Soultz-sous-Forêt geothermal power plant

Benefits of geothermal energy


Geothermal has become established as a reliable and environmentally benign source of energy and one of the key resources in a sustainable energy future. Only a small fraction of the world's geothermal potential has been developed so far, which leaves enough room for growth and development in both electricity and direct use sectors. Geothermal energy has many advantages, especially when compared to conventional sources of energy. A few of these advantages are briefly described below [1], [2].

Renewable energy source
Geothermal resources consist of thermal energy from the Earth's interior stored in both rock and trapped steam or water. With appropriate resource management, the tapped heat from an active reservoir is continuously restored by natural heat production, and the extracted geothermal fluids are replenished by natural recharge and by injection of the depleted fluids.

Low emission of CO2 and local air pollutants
Geothermal technologies are environmentally advantageous compared to conventional combustion technologies using fossil fuels, such as oil, gas, coal, etc., because the only direct emissions come from the underground fluids in the reservoir. Emissions from direct use applications and EGS systems that are under development are negligible. Although the environmental benefits is a common feature of practically all renewable energy technologies there are several advantages that distinguish geothermal energy from other renewable energies.

Low requirement for land
Geothermal power plants require less land compared to hydropower with storage or coal power plants. Their land requirements also compare favorably with those of grid-connected wind or solar power. Due to directional drilling techniques and appropriate design of pipeline routes, the land area above geothermal resources that is not covered by surface installations can still be used for other purposes such as farming, horticulture and forestry.

Independent of fuel prices
Without fuel costs, operating costs for geothermal plants are predictable in comparison to combustion-based power plants that are subject to market fluctuations in fuel prices. This contributes to energy security.

Stable base-load energy
Geothermal power is ideally suited to operating around the clock as a stable source of base-load power, regardless of weather and other climatic phenomena. Such a resource helps utilities more accurately plan and schedule power generation to meet their load demand, usually for several decades.
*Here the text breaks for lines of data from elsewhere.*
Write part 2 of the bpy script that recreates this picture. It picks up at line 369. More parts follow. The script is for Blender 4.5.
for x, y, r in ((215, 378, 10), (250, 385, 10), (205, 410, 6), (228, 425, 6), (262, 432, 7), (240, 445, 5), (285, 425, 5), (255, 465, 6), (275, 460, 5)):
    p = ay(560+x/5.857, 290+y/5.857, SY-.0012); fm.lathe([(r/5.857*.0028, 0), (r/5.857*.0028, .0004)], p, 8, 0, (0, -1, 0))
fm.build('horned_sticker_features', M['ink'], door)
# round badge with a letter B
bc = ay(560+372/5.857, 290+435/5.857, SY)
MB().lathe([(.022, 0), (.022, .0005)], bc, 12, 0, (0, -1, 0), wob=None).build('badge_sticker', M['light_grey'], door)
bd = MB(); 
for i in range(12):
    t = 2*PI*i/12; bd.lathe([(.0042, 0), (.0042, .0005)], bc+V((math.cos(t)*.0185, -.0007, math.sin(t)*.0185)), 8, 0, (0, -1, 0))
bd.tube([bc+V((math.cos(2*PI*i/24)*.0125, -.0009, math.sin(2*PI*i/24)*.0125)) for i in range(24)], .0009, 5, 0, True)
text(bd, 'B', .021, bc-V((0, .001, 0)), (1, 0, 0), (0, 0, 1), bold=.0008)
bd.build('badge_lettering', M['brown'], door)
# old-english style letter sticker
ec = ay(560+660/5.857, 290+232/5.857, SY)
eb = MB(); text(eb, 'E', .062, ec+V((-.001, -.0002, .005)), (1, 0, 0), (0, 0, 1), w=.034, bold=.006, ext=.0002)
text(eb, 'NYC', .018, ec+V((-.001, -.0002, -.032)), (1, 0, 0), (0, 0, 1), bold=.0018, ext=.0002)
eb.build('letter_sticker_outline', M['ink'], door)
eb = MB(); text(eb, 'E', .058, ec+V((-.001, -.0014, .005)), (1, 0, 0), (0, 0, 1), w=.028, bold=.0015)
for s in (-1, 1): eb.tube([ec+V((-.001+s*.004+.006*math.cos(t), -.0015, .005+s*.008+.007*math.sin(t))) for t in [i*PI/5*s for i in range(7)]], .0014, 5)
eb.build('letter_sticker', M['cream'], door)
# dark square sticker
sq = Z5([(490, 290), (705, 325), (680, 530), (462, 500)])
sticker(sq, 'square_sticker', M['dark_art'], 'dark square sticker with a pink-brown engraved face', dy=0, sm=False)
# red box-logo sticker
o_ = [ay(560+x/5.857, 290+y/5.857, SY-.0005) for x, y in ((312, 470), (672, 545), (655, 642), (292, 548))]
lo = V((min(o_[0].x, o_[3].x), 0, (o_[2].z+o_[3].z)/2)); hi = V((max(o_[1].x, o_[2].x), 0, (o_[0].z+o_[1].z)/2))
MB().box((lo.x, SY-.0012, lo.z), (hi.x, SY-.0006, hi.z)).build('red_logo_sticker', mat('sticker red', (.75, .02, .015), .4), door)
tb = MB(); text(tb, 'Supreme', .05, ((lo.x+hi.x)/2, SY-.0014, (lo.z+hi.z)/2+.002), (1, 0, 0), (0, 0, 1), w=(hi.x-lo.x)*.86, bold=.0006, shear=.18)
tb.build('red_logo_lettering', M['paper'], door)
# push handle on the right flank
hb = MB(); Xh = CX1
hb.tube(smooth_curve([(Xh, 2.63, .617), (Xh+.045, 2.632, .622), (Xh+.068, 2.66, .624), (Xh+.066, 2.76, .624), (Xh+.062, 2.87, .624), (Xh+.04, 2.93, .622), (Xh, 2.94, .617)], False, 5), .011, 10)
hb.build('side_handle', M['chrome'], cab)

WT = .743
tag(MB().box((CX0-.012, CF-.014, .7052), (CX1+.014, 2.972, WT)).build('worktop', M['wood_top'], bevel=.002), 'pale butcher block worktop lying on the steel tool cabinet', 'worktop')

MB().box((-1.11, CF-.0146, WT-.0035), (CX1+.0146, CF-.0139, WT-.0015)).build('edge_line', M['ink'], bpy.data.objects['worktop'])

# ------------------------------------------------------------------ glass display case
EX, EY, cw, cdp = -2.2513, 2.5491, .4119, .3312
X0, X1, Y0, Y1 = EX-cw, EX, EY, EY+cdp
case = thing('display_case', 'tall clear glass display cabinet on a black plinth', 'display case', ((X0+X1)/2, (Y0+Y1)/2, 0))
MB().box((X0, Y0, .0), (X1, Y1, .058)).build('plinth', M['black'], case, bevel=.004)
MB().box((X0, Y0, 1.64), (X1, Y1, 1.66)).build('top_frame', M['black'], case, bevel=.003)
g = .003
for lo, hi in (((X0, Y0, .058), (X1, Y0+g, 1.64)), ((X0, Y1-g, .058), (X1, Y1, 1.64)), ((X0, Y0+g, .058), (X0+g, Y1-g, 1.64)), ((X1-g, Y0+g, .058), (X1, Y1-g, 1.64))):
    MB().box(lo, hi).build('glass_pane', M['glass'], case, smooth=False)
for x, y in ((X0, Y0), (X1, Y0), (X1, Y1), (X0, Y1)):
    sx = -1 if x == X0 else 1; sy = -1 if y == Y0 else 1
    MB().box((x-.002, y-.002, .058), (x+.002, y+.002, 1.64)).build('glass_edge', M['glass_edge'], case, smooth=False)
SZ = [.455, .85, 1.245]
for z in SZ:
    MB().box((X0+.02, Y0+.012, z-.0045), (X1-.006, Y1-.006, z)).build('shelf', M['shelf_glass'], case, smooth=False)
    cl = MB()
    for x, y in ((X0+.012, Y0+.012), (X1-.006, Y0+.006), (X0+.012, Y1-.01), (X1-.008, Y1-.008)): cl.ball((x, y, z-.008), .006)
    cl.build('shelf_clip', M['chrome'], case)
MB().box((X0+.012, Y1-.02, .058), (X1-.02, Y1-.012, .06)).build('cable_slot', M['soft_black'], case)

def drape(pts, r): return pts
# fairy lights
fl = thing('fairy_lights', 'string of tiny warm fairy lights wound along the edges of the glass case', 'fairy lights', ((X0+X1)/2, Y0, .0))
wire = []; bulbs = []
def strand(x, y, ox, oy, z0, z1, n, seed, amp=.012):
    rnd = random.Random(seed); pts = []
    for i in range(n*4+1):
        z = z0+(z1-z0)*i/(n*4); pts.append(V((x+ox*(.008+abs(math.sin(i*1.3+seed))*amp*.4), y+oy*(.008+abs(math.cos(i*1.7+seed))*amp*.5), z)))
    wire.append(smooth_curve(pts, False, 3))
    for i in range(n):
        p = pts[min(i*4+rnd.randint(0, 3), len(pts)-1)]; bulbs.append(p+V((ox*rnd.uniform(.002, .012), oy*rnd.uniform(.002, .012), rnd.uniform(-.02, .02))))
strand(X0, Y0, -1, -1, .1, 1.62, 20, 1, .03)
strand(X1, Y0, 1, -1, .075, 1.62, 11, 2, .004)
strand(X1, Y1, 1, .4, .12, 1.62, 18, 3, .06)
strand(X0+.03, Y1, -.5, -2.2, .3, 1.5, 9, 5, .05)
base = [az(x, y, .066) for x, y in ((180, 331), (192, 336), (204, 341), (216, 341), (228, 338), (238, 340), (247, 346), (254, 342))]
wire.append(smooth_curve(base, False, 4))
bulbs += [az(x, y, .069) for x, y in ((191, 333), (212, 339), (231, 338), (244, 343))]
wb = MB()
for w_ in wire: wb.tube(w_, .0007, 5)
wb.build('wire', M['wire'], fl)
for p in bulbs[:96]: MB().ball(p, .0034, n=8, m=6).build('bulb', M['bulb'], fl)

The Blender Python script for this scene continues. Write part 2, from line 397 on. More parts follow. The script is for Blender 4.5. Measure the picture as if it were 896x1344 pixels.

Relatively low cost energy
Despite its relatively high investment costs, geothermal power has under favorable geological conditions a fairly competitive cost per unit of electricity produced as a result of its high availability factor and the absence of combustible fuel costs. Over the long life of a geothermal plant, these two factors compensate for the high upfront investment costs.

Mature technology
Geothermal power generation has been around for more than a century and presents few technological unknowns. To produce electricity, conventional steam cycle turbine generation is usually employed. The operational risks and maintenance requirements are well known and manageable. Technologies for different direct uses are also mature.

Scalable to utility size without taking up much land/space
Geothermal power plants are scalable to utility size (over 50 MW) without taking up much land or space. This is a valuable feature for a power system as it allows economies of scale to be achieved. From an environmental standpoint, this is also a plus if geothermal plants are located in areas of high scenic value, as they often are.

[1] “Gehringer, Magnus; Loksha, Victor. 2012. Geothermal Handbook : Planning and Financing Power Generation. ESMAP technical report;no. 002/12. World Bank, Washington, DC. © World Bank. License: CC BY 3.0 IGO.”
[2] Goldstein, B., G. Hiriart, R. Bertani, C. Bromley, L. Gutiérrez-Negrín, E. Huenges, H. Muraoka, A. Ragnarsson, J. Tester, V. Zui, 2011: Geothermal Energy. In IPCC Special Report on Renewable Energy Sources and Climate Change Mitigation [O. Edenhofer, R. Pichs-Madruga, Y. Sokona, K. Seyboth, P. Matschoss, S. Kadner, T. Zwickel, P. Eickemeier, G. Hansen, S. Schlömer, C. von Stechow (eds)], Cambridge University Press, Cambridge, United Kingdom and New York, NY, USA.